Is this Trafficking?

What To Look For

What is Human Trafficking?

Human trafficking is a form of modern-day slavery and a serious crime. Traffickers use force, fraud, or coercion to make victims engage in labor or commercial sexual exploitation.

Every year, millions of people are trafficked around the world, including our own neighborhoods in the District of Columbia. Human trafficking is the second largest and fastest-growing criminal industry in the world, second only to drug trafficking. Here are some important facts:

  • Children account for half of the victims of human trafficking. In fact, the average age that a young person becomes involved in sex trafficking is 12 years old. If the victim is a minor, no force, fraud, or coercion is necessary to prove trafficking. Any youth under the age of 18 who is involved in a commercial sex act is considered to be a victim of trafficking.
  • Sex traffickers prey on vulnerable people, especially young people, and often lure them with promises of protection, love, or adventure. They may contact potential victims through social media or approach them at clubs and bars, at school, in malls, or in metro stations.
  • Labor trafficking includes situations of debt bondage, forced labor, and involuntary child labor. Common types of labor trafficking include people forced to work in homes as domestic servants and factory workers held in inhumane conditions with little to no pay.
  • Victims of human trafficking are often afraid to come forward and unable to leave traffickers because of trauma, physical violence, fear of harm to their families, having nowhere else to go, or a distrust of authority figures.

If you learn to recognize the warning signs of human trafficking, you could help save a life.

Sex trafficking is a form of modern-day slavery in which individuals perform commercial sex through the use of force, fraud, or coercion. Minors under the age of 18 engaging in commercial sex are considered to be victims of human trafficking, regardless of the use of force, fraud, or coercion.

Sex traffickers frequently target victims and then use violence, threats, lies, false promises, debt bondage, or other forms of control and manipulation to keep victims involved in the sex industry for their own profit.

U.S. law defines human trafficking as the use of force, fraud, or coercion to compel a person into commercial sex acts or labor or services against his or her will.

Red Flags and Warning Signs

The sale of children for sex occurs worldwide, and unfortunately even happens here in the District of Columbia.
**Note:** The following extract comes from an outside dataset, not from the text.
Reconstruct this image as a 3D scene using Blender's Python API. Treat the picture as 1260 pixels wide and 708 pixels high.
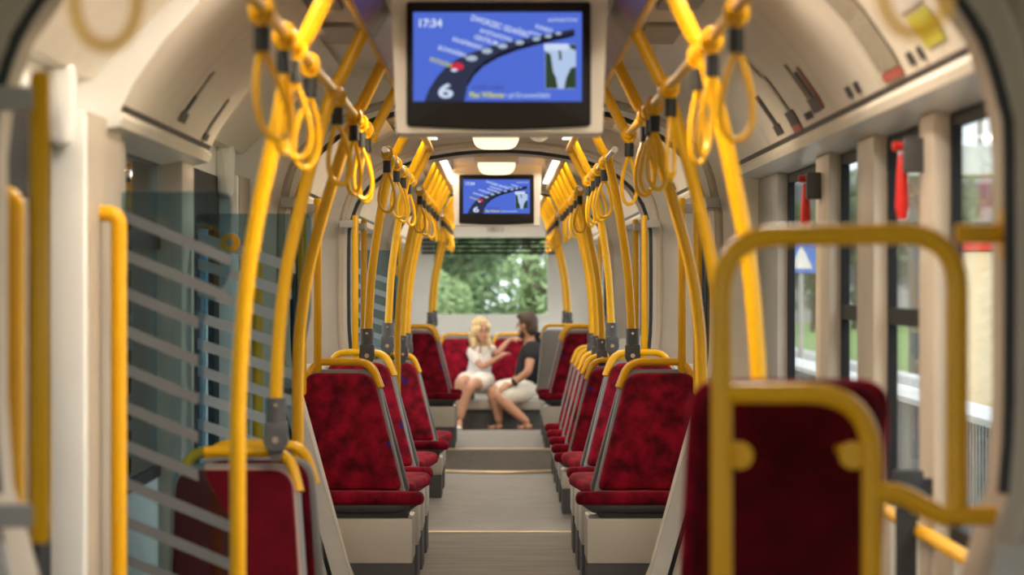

If you learn to recognize the signs of human trafficking, you could help to save someone’s life.

Sex trafficking warning signs include:

  • Running away from home;
  • Truancy/not attending school;
  • Possessing cell phones that they did not purchase on their own
  • Making purchases with credit cards that do not belong to them
  • Older boyfriends
  • Signs of physical abuse such as burn marks, bruises, or cuts
  • New tattoos (traffickers often use tattoos as a form of branding)
  • Signs of gang affiliation.

Labor trafficking warning signs include:

  • Is unpaid, paid very little, or paid only through tips;
  • Works excessively long or unusual hours;
  • Is not free to leave or come and go as he/she wishes;
  • Owes a large debt and is unable to pay it off;
  • Withholds of documents such as passport/security card; and
  • High security measures exist in the work or living locations (e.g. opaque windows, barbed wire, security cameras, etc.)​

How Many People are Trafficked in the U.S. Yearly?

In 2017, Polaris worked on 8,759 cases of human trafficking reported to the Polaris-operated National Human Trafficking Hotline and BeFree Textline. These cases involved 10,615 individual victims; nearly 5,000 potential traffickers and 1,698 trafficking businesses. Human trafficking is notoriously underreported. Shocking as these numbers are, they are likely only a tiny fraction of the actual problem.

Who is Vulnerable?

Human trafficking can happen to anyone but some people are more vulnerable than others. Significant risk factors include recent migration or relocation, substance use, mental health concerns, involvement with the children welfare system and being a runaway or homeless youth. Often, traffickers identify and leverage their victims’ vulnerabilities in order to create dependency.

Who are the Traffickers?

Perpetrators of human trafficking span all racial, ethnic, and gender demographics and are as diverse as survivors. Some use their privilege, wealth, and power as a means of control while others experience the same socio-economic oppression as their victims. They include individuals, business owners, members of a gang or network, parents or family members of victims, intimate partners, owners of farms or restaurants, and powerful corporate executives and government representatives.

How do Traffickers Control Victims?

Traffickers employ a variety of control tactics, the most common include physical and emotional abuse and threats, isolation from friends and family, and economic abuse. They make promises aimed at addressing the needs of their target in order to impose control. As a result, victims become trapped and fear leaving for myriad reasons, including psychological trauma, shame, emotional attachment, or physical threats to themselves or their family.

Who are the Survivors?

Victims and survivors of human trafficking represent every race and ethnicity but some forms of trafficking are more likely to affect specific ethnic groups.